Problem statement:
Copy the listing below line for line, starting at its first line and ending with the line that has "random.seed(7)" in it. Add nothing.

•••••

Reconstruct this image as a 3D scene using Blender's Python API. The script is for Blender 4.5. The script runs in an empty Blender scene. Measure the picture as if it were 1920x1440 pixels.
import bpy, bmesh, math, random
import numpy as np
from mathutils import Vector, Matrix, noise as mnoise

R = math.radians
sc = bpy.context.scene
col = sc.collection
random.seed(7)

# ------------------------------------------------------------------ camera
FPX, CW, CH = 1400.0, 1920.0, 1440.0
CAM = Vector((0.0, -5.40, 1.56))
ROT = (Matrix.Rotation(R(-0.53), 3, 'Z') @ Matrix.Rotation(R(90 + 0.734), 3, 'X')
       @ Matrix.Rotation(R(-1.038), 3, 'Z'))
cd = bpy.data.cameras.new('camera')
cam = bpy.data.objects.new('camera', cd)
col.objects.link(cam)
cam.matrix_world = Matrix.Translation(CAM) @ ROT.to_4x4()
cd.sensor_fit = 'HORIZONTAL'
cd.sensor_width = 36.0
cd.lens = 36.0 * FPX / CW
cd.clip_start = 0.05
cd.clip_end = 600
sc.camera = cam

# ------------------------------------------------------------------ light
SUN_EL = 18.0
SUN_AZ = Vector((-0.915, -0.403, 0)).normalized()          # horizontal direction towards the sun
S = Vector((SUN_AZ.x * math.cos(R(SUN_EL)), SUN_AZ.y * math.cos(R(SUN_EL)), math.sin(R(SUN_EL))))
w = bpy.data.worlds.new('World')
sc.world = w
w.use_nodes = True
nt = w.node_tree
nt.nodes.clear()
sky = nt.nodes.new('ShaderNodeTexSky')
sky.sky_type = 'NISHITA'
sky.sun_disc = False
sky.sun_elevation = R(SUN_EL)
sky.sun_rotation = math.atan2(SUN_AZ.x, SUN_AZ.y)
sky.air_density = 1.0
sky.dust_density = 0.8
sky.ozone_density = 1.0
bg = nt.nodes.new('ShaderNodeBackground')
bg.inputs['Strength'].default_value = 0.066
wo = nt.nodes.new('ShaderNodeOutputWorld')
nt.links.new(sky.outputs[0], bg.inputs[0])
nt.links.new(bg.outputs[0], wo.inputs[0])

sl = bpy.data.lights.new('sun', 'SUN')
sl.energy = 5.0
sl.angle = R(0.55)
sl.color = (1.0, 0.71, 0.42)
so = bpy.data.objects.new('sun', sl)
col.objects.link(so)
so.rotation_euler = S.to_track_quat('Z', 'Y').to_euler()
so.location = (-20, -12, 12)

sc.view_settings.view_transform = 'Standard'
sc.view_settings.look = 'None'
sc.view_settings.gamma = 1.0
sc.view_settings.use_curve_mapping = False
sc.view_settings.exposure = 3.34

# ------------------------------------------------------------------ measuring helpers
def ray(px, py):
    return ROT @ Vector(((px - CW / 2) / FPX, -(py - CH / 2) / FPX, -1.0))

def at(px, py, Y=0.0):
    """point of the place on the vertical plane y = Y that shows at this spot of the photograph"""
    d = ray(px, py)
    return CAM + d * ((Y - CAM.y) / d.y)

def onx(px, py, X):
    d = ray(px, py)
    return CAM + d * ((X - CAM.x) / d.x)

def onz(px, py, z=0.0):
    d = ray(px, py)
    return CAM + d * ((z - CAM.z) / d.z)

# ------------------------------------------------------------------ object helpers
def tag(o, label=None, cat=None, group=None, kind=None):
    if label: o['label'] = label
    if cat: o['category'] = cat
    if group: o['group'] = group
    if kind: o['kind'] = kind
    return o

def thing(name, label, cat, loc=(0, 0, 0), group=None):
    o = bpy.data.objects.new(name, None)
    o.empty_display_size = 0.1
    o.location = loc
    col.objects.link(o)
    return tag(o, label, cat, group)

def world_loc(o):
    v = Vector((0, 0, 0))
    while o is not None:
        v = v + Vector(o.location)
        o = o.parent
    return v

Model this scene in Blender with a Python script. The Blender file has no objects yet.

•••••

Answer for this exercise:
Reconstruct this image as a 3D scene using Blender's Python API. The script is for Blender 4.5. The script runs in an empty Blender scene. Measure the picture as if it were 1920x1440 pixels.
import bpy, bmesh, math, random
import numpy as np
from mathutils import Vector, Matrix, noise as mnoise

R = math.radians
sc = bpy.context.scene
col = sc.collection
random.seed(7)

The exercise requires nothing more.